Déjà vu? Hard Money Sources is now connecting real estate investors to lenders in order to allow those investors to finance 100% of their respective real estate purchases.
Unlike what we saw during the uptick to the housing crisis in 2007-2008, Hard Money Sources is making two loans to real estate investors. The first loan is a personal loan based upon the individual investor’s “credit worthiness.” This loan can also cover loans for down payments. The second loan is a traditional hard money loan backed by the equity of the property being financed.
The combination of these two loans can range from $100,000 to $1M. The borrower must have a minimum FICO score of 680 AND provide income verification in order to be approved. (Usually, the most a borrower can expect from a lender is a loan that equals 90% LVT or 75% of the value of the home after repairs are made.)
The key phrase here is “the value of the home AFTER repairs are made.” Harvard University’s Joint Center on Housing Studies (JCHS) is forecasting home remodeling to fall substantially in the near future and Hard Money Sources is looking to mitigate that drop by making these zero down payment loans available to investors.

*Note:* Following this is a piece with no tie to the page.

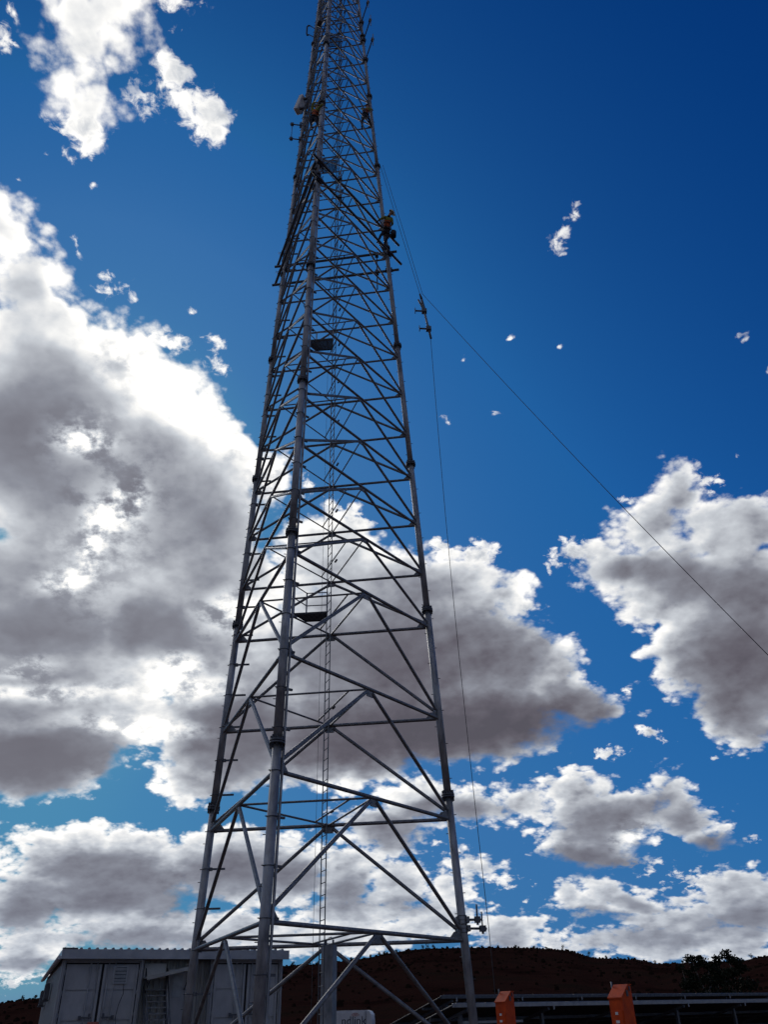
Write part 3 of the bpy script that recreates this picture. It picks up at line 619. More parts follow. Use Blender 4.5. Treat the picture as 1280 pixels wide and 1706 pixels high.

Harvard’s JCHS Leading Indicator of Remodeling Activity (LIRA) Index is predicted to fall from its current 7% to 2.6% in Qi 2020. The historic average of remodeling activity is 5%; such a drop to 2.6% would be similar to remodeling activity in 2013.
Chris Herbert, managing director of Harvard’s JCHS, said, The slow down in home price appreciation, home sales activity and remodeling permits are lowering our expectations.”
Confidence levels among members of the National Association of Home Builders (NAHB) reflect Harvard’s JCHS predictions. According to Robert Dietz, chief economist with the NAHB, “The NAHB’s forecast calls for slowing growth, declining home price appreciation and existing home sales volume, combined with rising construction costs” caused NAHB confidence levels in the housing market to drop 3 points in April 2019.
Even if declining mortgage rates mitigate declining sales and refinancing, unlikely, Hard Money Sources is hoping to at least brake such sluggish trends.